* _What is needed_: Output the entries verbatim, including every line.

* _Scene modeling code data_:
--- Begin ---

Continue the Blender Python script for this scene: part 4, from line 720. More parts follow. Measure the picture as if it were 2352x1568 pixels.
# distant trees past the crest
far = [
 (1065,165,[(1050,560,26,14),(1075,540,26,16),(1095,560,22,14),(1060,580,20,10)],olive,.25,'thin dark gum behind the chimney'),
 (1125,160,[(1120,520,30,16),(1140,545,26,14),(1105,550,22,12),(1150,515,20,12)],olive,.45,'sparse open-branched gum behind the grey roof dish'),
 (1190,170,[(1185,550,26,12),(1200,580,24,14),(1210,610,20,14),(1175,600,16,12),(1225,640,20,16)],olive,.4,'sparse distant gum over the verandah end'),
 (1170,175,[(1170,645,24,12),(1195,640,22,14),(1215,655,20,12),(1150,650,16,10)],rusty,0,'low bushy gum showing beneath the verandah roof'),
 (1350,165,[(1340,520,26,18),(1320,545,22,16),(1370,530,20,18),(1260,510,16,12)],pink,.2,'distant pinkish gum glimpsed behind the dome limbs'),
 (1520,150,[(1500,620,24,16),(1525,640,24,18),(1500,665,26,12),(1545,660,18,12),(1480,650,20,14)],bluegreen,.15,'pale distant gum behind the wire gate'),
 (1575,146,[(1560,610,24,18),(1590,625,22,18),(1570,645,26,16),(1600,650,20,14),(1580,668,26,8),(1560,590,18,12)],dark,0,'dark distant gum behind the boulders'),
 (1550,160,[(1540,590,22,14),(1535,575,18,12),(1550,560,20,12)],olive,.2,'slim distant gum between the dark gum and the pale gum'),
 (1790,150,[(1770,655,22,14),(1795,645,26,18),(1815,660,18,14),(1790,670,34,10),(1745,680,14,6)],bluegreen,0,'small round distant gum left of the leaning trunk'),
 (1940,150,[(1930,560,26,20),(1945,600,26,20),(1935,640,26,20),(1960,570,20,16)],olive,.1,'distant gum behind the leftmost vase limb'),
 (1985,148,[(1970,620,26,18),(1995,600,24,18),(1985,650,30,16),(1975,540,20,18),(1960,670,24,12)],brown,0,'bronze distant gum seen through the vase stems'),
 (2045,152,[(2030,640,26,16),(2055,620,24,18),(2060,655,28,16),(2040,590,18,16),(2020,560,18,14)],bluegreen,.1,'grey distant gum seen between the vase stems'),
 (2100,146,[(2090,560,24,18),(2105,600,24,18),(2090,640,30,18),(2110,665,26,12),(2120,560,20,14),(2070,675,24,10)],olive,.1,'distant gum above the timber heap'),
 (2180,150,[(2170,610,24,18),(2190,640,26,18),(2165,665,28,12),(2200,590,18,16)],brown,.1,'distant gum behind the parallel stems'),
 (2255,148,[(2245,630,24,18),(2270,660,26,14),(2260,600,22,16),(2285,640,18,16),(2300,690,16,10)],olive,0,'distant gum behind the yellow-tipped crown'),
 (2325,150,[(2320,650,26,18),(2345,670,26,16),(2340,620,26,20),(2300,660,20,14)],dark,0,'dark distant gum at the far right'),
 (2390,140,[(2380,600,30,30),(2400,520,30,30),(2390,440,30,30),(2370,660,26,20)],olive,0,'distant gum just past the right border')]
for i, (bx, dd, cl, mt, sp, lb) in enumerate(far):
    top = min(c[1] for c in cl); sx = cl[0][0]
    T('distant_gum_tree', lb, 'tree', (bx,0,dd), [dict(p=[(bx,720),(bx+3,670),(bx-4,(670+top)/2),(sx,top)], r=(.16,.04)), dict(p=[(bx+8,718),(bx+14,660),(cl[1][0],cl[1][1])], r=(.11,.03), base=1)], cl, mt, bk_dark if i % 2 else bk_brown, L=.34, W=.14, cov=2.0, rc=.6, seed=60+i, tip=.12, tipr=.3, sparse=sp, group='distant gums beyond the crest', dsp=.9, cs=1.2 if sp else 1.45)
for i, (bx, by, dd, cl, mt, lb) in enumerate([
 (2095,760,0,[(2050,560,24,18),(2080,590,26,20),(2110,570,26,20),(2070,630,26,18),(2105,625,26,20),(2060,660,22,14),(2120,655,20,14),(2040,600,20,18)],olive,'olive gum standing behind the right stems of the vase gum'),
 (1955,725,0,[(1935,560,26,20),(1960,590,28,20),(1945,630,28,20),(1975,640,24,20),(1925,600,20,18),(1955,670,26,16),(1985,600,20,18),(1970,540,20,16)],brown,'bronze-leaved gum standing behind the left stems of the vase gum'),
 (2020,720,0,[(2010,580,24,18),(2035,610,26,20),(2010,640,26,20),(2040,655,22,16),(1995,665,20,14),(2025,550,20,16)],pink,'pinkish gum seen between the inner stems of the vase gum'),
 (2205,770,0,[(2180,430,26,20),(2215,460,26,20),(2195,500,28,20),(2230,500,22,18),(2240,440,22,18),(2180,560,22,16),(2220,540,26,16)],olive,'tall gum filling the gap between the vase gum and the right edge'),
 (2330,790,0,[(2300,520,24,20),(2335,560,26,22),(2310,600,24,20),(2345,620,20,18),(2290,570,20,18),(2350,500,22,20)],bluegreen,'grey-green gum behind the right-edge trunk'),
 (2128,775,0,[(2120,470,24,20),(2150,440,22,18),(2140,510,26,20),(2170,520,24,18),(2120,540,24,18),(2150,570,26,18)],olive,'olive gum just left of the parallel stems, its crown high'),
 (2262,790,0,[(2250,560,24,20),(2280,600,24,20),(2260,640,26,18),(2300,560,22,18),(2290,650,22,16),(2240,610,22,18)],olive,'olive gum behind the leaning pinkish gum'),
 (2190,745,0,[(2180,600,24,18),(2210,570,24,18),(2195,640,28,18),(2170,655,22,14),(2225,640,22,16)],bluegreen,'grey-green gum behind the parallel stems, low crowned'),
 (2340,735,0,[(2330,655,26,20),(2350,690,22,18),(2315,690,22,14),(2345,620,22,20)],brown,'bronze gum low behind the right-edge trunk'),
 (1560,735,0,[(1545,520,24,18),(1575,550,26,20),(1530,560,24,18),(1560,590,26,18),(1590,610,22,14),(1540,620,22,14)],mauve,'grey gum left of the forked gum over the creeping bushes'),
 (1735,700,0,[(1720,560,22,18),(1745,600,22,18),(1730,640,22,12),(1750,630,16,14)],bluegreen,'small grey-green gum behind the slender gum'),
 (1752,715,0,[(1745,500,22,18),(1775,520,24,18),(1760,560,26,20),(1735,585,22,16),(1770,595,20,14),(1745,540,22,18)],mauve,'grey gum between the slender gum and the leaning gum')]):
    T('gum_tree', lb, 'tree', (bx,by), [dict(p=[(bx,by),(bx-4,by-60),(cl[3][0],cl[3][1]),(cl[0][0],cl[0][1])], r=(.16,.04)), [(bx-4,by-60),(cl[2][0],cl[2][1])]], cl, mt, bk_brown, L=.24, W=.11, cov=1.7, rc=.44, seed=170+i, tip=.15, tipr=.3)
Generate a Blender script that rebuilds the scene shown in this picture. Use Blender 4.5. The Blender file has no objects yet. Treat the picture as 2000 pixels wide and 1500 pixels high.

--- End ---

* _Written answer_:
Continue the Blender Python script for this scene: part 4, from line 720. More parts follow. Measure the picture as if it were 2352x1568 pixels.
# distant trees past the crest
far = [
 (1065,165,[(1050,560,26,14),(1075,540,26,16),(1095,560,22,14),(1060,580,20,10)],olive,.25,'thin dark gum behind the chimney'),
 (1125,160,[(1120,520,30,16),(1140,545,26,14),(1105,550,22,12),(1150,515,20,12)],olive,.45,'sparse open-branched gum behind the grey roof dish'),
 (1190,170,[(1185,550,26,12),(1200,580,24,14),(1210,610,20,14),(1175,600,16,12),(1225,640,20,16)],olive,.4,'sparse distant gum over the verandah end'),
 (1170,175,[(1170,645,24,12),(1195,640,22,14),(1215,655,20,12),(1150,650,16,10)],rusty,0,'low bushy gum showing beneath the verandah roof'),
 (1350,165,[(1340,520,26,18),(1320,545,22,16),(1370,530,20,18),(1260,510,16,12)],pink,.2,'distant pinkish gum glimpsed behind the dome limbs'),
 (1520,150,[(1500,620,24,16),(1525,640,24,18),(1500,665,26,12),(1545,660,18,12),(1480,650,20,14)],bluegreen,.15,'pale distant gum behind the wire gate'),
 (1575,146,[(1560,610,24,18),(1590,625,22,18),(1570,645,26,16),(1600,650,20,14),(1580,668,26,8),(1560,590,18,12)],dark,0,'dark distant gum behind the boulders'),
 (1550,160,[(1540,590,22,14),(1535,575,18,12),(1550,560,20,12)],olive,.2,'slim distant gum between the dark gum and the pale gum'),
 (1790,150,[(1770,655,22,14),(1795,645,26,18),(1815,660,18,14),(1790,670,34,10),(1745,680,14,6)],bluegreen,0,'small round distant gum left of the leaning trunk'),
 (1940,150,[(1930,560,26,20),(1945,600,26,20),(1935,640,26,20),(1960,570,20,16)],olive,.1,'distant gum behind the leftmost vase limb'),
 (1985,148,[(1970,620,26,18),(1995,600,24,18),(1985,650,30,16),(1975,540,20,18),(1960,670,24,12)],brown,0,'bronze distant gum seen through the vase stems'),
 (2045,152,[(2030,640,26,16),(2055,620,24,18),(2060,655,28,16),(2040,590,18,16),(2020,560,18,14)],bluegreen,.1,'grey distant gum seen between the vase stems'),
 (2100,146,[(2090,560,24,18),(2105,600,24,18),(2090,640,30,18),(2110,665,26,12),(2120,560,20,14),(2070,675,24,10)],olive,.1,'distant gum above the timber heap'),
 (2180,150,[(2170,610,24,18),(2190,640,26,18),(2165,665,28,12),(2200,590,18,16)],brown,.1,'distant gum behind the parallel stems'),
 (2255,148,[(2245,630,24,18),(2270,660,26,14),(2260,600,22,16),(2285,640,18,16),(2300,690,16,10)],olive,0,'distant gum behind the yellow-tipped crown'),
 (2325,150,[(2320,650,26,18),(2345,670,26,16),(2340,620,26,20),(2300,660,20,14)],dark,0,'dark distant gum at the far right'),
 (2390,140,[(2380,600,30,30),(2400,520,30,30),(2390,440,30,30),(2370,660,26,20)],olive,0,'distant gum just past the right border')]
for i, (bx, dd, cl, mt, sp, lb) in enumerate(far):
    top = min(c[1] for c in cl); sx = cl[0][0]
    T('distant_gum_tree', lb, 'tree', (bx,0,dd), [dict(p=[(bx,720),(bx+3,670),(bx-4,(670+top)/2),(sx,top)], r=(.16,.04)), dict(p=[(bx+8,718),(bx+14,660),(cl[1][0],cl[1][1])], r=(.11,.03), base=1)], cl, mt, bk_dark if i % 2 else bk_brown, L=.34, W=.14, cov=2.0, rc=.6, seed=60+i, tip=.12, tipr=.3, sparse=sp, group='distant gums beyond the crest', dsp=.9, cs=1.2 if sp else 1.45)
for i, (bx, by, dd, cl, mt, lb) in enumerate([
 (2095,760,0,[(2050,560,24,18),(2080,590,26,20),(2110,570,26,20),(2070,630,26,18),(2105,625,26,20),(2060,660,22,14),(2120,655,20,14),(2040,600,20,18)],olive,'olive gum standing behind the right stems of the vase gum'),
 (1955,725,0,[(1935,560,26,20),(1960,590,28,20),(1945,630,28,20),(1975,640,24,20),(1925,600,20,18),(1955,670,26,16),(1985,600,20,18),(1970,540,20,16)],brown,'bronze-leaved gum standing behind the left stems of the vase gum'),
 (2020,720,0,[(2010,580,24,18),(2035,610,26,20),(2010,640,26,20),(2040,655,22,16),(1995,665,20,14),(2025,550,20,16)],pink,'pinkish gum seen between the inner stems of the vase gum'),
 (2205,770,0,[(2180,430,26,20),(2215,460,26,20),(2195,500,28,20),(2230,500,22,18),(2240,440,22,18),(2180,560,22,16),(2220,540,26,16)],olive,'tall gum filling the gap between the vase gum and the right edge'),
 (2330,790,0,[(2300,520,24,20),(2335,560,26,22),(2310,600,24,20),(2345,620,20,18),(2290,570,20,18),(2350,500,22,20)],bluegreen,'grey-green gum behind the right-edge trunk'),
 (2128,775,0,[(2120,470,24,20),(2150,440,22,18),(2140,510,26,20),(2170,520,24,18),(2120,540,24,18),(2150,570,26,18)],olive,'olive gum just left of the parallel stems, its crown high'),
 (2262,790,0,[(2250,560,24,20),(2280,600,24,20),(2260,640,26,18),(2300,560,22,18),(2290,650,22,16),(2240,610,22,18)],olive,'olive gum behind the leaning pinkish gum'),
 (2190,745,0,[(2180,600,24,18),(2210,570,24,18),(2195,640,28,18),(2170,655,22,14),(2225,640,22,16)],bluegreen,'grey-green gum behind the parallel stems, low crowned'),
 (2340,735,0,[(2330,655,26,20),(2350,690,22,18),(2315,690,22,14),(2345,620,22,20)],brown,'bronze gum low behind the right-edge trunk'),
 (1560,735,0,[(1545,520,24,18),(1575,550,26,20),(1530,560,24,18),(1560,590,26,18),(1590,610,22,14),(1540,620,22,14)],mauve,'grey gum left of the forked gum over the creeping bushes'),
 (1735,700,0,[(1720,560,22,18),(1745,600,22,18),(1730,640,22,12),(1750,630,16,14)],bluegreen,'small grey-green gum behind the slender gum'),
 (1752,715,0,[(1745,500,22,18),(1775,520,24,18),(1760,560,26,20),(1735,585,22,16),(1770,595,20,14),(1745,540,22,18)],mauve,'grey gum between the slender gum and the leaning gum')]):
    T('gum_tree', lb, 'tree', (bx,by), [dict(p=[(bx,by),(bx-4,by-60),(cl[3][0],cl[3][1]),(cl[0][0],cl[0][1])], r=(.16,.04)), [(bx-4,by-60),(cl[2][0],cl[2][1])]], cl, mt, bk_brown, L=.24, W=.11, cov=1.7, rc=.44, seed=170+i, tip=.15, tipr=.3)
Generate a Blender script that rebuilds the scene shown in this picture. Use Blender 4.5. The Blender file has no objects yet. Treat the picture as 2000 pixels wide and 1500 pixels high.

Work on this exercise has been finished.